Sunday September 1,2013 : NEW HAMPSHIRE POLITICIAN WANTS CONGRESSIONAL ACTION ON INTERNET GAMBLING
Republican Rep. Kelly Ayotte wants the Wire Act back.
The US Department of Justice's December 2011 policy about-turn on the Wire Act – declaring that it did not apply to non-sports betting activity – surfaced again at the weekend in an op-ed article in the Nashua Telegraph by Andrew Hemingway, director of the New Hampshire Republican Leadership Institute.
Hemingway made much of the New Hampshire Legislature's rejection of Gov. Maggie Hassan's land gambling expansion plans, and warned that the trend toward legalised online gambling at state levels is equally dangerous, and "….gives Gov. Hassan a new path to bring casino-style gambling to New Hampshire and repair the holes left in her budget by the Legislature’s refusal to approve a brick-and-mortar casino."
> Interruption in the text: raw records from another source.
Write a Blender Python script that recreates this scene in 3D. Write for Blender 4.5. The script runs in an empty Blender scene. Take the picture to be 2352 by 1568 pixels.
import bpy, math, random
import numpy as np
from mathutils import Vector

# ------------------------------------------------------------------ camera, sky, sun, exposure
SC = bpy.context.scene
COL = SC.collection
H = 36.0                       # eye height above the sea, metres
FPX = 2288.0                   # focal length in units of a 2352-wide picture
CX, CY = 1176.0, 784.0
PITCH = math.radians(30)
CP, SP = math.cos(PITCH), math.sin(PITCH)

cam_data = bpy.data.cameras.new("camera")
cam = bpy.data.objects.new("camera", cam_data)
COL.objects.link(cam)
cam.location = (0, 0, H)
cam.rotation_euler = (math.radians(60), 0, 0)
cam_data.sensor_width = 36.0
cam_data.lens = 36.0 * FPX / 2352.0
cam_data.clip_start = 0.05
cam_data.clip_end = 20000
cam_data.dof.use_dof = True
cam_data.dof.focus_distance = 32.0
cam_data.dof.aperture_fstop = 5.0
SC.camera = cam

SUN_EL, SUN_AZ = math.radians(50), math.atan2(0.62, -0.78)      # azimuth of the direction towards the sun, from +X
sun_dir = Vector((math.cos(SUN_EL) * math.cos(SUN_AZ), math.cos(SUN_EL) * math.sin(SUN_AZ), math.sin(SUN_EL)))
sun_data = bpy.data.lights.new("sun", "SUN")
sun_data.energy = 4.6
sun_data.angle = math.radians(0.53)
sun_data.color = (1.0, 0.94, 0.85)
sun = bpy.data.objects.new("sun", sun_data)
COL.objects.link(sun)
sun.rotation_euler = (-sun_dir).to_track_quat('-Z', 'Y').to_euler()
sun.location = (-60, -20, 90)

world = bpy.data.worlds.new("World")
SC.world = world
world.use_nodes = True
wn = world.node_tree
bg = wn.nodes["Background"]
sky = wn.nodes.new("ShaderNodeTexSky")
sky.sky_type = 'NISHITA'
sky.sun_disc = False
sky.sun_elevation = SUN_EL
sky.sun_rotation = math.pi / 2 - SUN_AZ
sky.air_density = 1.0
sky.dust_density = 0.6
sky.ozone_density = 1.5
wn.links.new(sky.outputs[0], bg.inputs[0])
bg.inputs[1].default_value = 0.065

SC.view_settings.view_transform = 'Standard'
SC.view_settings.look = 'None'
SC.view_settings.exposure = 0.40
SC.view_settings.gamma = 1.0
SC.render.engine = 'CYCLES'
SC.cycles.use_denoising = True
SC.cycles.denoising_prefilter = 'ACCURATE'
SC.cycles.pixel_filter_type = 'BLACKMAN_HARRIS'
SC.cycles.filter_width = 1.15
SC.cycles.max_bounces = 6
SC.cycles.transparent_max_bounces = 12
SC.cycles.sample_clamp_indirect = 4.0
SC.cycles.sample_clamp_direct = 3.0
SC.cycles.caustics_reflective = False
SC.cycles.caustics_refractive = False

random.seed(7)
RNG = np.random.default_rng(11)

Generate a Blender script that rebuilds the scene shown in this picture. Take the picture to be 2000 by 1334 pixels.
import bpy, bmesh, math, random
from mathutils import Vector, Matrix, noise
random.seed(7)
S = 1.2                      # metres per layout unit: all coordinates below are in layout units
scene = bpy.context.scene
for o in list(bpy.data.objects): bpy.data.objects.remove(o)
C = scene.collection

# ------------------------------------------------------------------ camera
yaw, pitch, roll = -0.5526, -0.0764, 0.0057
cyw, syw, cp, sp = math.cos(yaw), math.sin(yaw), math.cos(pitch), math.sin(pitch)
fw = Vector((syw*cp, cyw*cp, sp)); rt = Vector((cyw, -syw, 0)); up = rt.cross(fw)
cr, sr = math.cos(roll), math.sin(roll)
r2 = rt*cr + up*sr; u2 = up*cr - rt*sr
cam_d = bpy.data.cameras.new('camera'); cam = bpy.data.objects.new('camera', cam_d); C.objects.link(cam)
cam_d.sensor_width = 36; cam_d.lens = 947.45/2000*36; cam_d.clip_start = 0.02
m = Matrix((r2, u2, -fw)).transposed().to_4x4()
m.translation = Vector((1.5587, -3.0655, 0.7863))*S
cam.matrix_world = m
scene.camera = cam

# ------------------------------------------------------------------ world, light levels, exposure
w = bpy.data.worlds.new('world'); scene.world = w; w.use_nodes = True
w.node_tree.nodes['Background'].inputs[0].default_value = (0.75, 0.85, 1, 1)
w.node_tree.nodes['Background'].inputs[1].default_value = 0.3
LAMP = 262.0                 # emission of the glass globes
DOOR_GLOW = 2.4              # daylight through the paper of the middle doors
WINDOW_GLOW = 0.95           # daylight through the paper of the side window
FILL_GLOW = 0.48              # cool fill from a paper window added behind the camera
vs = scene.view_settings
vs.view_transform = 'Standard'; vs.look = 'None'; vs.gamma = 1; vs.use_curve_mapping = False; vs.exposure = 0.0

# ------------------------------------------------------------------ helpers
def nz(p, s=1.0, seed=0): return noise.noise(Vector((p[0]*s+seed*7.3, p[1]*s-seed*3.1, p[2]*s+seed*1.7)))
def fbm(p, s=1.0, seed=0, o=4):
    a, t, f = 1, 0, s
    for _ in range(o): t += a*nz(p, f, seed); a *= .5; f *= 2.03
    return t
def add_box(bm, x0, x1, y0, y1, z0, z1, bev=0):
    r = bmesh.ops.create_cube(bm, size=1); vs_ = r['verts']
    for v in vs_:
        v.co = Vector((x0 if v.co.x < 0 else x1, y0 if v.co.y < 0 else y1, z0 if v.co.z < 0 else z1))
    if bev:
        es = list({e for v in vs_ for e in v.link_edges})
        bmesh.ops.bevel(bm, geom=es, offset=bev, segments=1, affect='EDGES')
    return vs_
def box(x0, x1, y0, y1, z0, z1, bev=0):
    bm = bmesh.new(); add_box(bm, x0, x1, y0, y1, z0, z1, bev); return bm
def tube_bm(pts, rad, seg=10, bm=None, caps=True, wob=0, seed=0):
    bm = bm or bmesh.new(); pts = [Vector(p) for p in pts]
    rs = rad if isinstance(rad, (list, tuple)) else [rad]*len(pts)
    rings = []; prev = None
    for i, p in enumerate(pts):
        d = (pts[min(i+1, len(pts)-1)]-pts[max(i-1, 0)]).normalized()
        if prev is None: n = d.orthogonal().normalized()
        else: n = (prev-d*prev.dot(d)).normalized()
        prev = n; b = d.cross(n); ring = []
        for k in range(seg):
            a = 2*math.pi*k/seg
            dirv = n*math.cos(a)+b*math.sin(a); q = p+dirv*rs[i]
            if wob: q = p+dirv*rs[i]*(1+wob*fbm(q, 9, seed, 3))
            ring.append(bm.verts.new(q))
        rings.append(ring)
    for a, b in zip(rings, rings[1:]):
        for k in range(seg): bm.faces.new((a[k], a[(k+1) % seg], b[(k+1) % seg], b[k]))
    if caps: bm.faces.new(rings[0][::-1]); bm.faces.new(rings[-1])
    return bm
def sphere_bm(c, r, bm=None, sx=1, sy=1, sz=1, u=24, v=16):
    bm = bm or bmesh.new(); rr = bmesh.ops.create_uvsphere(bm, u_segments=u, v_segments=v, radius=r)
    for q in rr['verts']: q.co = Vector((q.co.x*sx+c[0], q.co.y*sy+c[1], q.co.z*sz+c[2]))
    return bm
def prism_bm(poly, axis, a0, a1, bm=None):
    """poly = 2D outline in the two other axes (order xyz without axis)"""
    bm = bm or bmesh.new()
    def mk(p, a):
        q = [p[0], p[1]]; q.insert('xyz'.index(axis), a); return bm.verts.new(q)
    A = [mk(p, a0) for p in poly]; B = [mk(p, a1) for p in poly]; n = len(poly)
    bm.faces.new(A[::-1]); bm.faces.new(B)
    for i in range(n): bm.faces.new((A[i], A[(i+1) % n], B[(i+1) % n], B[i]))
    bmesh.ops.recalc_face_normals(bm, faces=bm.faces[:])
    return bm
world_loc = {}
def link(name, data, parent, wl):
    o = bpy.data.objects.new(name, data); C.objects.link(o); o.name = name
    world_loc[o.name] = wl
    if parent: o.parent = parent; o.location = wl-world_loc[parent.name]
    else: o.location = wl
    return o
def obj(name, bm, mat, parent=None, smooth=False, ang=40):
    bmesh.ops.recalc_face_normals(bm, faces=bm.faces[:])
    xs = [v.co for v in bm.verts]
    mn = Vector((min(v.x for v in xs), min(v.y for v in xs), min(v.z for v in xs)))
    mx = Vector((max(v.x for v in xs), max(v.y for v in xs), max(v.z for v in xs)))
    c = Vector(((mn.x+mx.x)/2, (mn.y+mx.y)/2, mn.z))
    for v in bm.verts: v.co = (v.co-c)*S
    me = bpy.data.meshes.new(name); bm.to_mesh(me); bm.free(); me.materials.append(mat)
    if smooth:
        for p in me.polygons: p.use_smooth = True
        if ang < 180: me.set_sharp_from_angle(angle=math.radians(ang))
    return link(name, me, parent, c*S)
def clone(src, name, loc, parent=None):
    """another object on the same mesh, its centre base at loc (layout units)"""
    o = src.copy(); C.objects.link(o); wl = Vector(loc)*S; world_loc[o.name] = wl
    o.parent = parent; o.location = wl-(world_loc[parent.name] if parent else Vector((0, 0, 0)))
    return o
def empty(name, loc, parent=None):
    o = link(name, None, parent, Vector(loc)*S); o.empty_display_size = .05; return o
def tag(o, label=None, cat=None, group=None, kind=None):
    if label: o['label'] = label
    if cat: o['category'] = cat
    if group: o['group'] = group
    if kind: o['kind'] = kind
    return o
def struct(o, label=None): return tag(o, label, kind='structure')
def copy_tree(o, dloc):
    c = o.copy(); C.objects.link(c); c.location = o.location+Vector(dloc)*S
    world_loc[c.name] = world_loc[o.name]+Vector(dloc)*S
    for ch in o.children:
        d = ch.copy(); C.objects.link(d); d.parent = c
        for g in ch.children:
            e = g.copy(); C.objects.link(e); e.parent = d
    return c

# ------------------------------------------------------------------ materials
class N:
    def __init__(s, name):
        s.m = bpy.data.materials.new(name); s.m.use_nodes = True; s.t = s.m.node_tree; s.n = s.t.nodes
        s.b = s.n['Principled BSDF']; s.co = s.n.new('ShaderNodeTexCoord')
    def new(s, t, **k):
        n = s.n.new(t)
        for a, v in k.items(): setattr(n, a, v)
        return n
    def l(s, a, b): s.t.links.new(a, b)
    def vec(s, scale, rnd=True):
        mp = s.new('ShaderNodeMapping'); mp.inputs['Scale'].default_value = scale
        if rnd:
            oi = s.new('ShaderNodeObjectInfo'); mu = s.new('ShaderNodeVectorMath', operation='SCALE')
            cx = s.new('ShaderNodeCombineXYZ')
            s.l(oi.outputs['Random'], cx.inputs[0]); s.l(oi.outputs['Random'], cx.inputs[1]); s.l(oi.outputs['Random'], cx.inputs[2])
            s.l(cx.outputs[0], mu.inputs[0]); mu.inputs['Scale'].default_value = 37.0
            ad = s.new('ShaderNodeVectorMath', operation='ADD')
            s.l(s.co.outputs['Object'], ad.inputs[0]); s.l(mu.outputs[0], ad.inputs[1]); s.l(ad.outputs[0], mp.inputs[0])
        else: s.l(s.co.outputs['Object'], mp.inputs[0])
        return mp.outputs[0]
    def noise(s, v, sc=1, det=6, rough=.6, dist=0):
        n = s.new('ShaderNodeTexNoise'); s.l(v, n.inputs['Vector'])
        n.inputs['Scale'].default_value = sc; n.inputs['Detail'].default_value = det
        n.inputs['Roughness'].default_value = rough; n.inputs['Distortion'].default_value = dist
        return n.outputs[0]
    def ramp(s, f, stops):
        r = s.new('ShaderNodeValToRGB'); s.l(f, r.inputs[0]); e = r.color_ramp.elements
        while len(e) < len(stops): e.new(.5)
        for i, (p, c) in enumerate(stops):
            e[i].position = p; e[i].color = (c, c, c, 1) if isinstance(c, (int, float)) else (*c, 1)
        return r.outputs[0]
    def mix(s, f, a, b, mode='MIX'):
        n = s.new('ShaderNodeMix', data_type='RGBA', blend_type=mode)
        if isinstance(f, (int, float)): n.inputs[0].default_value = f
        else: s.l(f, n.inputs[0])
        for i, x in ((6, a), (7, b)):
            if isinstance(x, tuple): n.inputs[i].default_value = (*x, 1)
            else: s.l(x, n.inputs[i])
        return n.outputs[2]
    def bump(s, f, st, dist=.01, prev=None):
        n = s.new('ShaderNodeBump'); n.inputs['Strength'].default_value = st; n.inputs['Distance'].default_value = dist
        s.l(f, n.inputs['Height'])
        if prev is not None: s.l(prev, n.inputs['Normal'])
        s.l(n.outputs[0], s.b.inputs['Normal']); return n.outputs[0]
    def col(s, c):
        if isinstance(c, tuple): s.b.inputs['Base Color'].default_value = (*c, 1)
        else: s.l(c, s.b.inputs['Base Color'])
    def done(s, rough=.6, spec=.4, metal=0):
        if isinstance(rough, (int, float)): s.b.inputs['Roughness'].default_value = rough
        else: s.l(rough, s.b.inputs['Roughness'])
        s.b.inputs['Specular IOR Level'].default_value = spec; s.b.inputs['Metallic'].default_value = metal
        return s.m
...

Advocating that the Wire Act be reinstated with its full powers through a federal initiative in the US Congress, Hemingway notes that Republican state Rep. Kelly Ayotte is playing a leading role in such a drive, and was an active speaker in the hearing last month of the Senate Subcommittee on Consumer Protection, Product Safety and Insurance
Ayotte raised the usual slew of weakly-informed objections to the legalization and licensing of online gambling: the dangers of underage, problem and unfair gambling; moral objections to states plugging budget holes with funds from lotteries and online gaming, and money laundering.
Hemingway nails his colours firmly to the anti-gambling mast when he concludes by hoping that the New Hampshire Legislature continues to block the governor's gambling initiatives.
He also wants Congress to halt "….the DOJ’s runaway legislating on the fly before more revenue-hungry blue states use expanded gambling as a quick fix to fill their coffers."